INFORMATION PROVIDED:

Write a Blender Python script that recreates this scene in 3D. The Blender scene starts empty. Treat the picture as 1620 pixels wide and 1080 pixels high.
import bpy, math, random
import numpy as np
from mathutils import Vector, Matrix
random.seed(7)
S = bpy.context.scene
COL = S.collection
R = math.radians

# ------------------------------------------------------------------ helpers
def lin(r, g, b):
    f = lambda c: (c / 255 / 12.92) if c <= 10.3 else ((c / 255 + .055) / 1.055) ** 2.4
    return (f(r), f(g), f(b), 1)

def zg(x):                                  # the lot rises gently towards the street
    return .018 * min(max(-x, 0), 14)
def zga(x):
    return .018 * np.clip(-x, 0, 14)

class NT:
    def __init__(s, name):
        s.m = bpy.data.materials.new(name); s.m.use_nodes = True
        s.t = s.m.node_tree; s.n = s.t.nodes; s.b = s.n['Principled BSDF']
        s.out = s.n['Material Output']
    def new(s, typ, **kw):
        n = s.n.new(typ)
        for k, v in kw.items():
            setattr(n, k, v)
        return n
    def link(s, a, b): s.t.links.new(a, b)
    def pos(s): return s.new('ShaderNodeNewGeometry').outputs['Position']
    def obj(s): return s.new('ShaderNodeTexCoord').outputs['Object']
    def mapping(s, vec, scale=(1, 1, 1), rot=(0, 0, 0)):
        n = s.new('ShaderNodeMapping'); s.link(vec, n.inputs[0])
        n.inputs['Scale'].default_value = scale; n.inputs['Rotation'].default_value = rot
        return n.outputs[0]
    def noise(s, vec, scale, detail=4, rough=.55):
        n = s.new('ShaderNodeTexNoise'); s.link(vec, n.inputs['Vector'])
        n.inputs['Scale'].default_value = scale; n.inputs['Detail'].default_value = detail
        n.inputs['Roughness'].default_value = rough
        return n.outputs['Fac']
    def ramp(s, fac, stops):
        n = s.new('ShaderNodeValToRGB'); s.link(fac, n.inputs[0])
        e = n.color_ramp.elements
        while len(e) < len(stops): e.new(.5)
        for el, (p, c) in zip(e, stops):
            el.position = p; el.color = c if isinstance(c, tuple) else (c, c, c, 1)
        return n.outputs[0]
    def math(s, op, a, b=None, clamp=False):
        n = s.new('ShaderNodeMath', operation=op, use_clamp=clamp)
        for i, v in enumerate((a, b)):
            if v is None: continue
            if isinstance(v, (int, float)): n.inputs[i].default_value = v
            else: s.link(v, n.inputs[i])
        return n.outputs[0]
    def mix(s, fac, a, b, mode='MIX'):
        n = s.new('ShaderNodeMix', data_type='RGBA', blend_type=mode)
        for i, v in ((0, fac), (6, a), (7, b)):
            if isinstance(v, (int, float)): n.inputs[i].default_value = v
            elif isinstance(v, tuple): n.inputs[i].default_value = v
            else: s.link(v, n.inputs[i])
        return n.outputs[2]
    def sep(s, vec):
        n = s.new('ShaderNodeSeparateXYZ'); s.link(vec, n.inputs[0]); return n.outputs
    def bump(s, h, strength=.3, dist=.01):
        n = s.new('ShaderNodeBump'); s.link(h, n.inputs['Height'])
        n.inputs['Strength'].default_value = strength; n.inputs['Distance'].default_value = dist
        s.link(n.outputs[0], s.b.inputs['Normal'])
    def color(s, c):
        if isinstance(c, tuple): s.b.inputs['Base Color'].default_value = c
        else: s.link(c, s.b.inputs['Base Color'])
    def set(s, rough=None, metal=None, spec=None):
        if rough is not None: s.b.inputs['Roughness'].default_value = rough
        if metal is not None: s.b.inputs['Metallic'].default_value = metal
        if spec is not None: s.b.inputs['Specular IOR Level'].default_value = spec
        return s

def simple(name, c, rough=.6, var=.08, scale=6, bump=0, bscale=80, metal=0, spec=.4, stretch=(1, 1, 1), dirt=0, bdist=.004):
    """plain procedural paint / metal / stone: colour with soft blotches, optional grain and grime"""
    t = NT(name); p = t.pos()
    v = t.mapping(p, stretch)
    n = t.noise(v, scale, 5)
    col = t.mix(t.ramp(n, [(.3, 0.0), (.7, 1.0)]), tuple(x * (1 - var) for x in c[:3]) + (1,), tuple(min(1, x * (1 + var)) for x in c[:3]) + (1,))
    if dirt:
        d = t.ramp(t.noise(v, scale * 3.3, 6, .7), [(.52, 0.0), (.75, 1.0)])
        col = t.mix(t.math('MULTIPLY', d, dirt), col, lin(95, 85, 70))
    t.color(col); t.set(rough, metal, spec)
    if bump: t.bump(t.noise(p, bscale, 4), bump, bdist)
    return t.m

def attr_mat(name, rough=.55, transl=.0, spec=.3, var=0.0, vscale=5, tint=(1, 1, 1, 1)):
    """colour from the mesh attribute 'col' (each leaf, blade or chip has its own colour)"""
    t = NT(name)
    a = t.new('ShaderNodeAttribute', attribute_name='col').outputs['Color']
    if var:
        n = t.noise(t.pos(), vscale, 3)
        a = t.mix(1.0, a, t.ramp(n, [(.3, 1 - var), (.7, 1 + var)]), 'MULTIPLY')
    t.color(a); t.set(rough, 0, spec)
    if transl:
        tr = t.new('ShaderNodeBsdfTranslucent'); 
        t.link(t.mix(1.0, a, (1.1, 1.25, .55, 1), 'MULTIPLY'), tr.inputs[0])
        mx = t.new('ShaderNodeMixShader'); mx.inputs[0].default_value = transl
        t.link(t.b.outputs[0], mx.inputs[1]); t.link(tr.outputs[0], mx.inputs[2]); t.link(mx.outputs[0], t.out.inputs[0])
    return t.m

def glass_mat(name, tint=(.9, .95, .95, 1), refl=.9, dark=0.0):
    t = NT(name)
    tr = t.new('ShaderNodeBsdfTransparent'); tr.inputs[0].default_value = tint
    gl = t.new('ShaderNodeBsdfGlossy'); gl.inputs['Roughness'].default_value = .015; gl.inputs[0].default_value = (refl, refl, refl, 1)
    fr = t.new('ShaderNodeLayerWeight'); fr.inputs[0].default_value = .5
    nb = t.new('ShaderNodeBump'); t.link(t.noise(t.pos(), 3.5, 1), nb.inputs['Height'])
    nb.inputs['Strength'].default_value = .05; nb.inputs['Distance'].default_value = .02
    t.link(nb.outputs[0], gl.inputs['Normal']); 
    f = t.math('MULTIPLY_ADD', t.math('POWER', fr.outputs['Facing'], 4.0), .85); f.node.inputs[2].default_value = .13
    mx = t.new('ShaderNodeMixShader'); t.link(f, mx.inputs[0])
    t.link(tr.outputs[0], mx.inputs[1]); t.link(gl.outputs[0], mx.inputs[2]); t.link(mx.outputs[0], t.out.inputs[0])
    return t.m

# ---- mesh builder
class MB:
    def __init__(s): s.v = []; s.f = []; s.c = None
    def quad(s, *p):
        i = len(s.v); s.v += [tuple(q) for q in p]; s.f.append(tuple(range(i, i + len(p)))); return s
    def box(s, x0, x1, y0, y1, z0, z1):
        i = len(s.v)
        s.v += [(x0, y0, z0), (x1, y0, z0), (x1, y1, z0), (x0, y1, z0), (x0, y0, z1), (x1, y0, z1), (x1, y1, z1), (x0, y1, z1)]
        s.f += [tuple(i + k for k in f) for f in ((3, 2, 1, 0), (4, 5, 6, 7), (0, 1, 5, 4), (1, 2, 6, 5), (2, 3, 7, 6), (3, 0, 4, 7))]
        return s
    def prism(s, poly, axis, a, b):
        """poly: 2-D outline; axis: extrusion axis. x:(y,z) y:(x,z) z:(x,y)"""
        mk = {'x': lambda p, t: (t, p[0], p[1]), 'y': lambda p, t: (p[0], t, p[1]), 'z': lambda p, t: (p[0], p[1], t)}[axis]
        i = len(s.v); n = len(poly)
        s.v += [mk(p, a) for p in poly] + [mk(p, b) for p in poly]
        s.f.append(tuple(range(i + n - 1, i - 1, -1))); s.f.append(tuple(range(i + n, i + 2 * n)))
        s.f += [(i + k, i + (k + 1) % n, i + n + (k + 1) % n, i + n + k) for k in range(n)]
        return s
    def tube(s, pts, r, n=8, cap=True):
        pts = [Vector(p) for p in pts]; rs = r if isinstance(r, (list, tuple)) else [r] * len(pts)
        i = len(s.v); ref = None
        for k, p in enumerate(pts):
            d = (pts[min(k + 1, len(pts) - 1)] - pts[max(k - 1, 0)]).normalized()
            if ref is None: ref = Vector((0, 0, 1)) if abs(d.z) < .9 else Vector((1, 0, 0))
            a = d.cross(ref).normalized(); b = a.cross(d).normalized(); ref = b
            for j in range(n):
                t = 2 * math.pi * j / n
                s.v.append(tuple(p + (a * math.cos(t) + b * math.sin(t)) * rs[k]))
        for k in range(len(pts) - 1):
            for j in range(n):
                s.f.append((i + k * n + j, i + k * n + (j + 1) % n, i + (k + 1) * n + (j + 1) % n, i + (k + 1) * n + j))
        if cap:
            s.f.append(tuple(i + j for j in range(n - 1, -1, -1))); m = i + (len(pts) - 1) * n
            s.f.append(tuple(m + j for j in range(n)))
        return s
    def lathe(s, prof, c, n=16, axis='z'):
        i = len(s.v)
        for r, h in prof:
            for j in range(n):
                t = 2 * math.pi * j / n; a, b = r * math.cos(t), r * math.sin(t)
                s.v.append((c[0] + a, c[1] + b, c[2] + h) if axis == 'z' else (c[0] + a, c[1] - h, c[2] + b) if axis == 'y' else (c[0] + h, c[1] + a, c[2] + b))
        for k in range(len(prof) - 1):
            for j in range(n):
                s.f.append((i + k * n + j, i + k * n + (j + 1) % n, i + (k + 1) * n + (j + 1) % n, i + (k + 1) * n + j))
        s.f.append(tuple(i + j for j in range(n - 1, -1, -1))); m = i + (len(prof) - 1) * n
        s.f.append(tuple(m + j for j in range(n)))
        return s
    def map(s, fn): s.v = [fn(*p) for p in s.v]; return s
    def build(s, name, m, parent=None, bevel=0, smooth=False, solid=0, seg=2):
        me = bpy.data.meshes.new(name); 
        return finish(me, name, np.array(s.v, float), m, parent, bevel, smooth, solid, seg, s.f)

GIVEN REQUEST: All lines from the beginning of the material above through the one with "return .018 * np.clip(-x, 0, 14)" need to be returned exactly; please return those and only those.

OUTPUT BELOW:
Write a Blender Python script that recreates this scene in 3D. The Blender scene starts empty. Treat the picture as 1620 pixels wide and 1080 pixels high.
import bpy, math, random
import numpy as np
from mathutils import Vector, Matrix
random.seed(7)
S = bpy.context.scene
COL = S.collection
R = math.radians

# ------------------------------------------------------------------ helpers
def lin(r, g, b):
    f = lambda c: (c / 255 / 12.92) if c <= 10.3 else ((c / 255 + .055) / 1.055) ** 2.4
    return (f(r), f(g), f(b), 1)

def zg(x):                                  # the lot rises gently towards the street
    return .018 * min(max(-x, 0), 14)
def zga(x):
    return .018 * np.clip(-x, 0, 14)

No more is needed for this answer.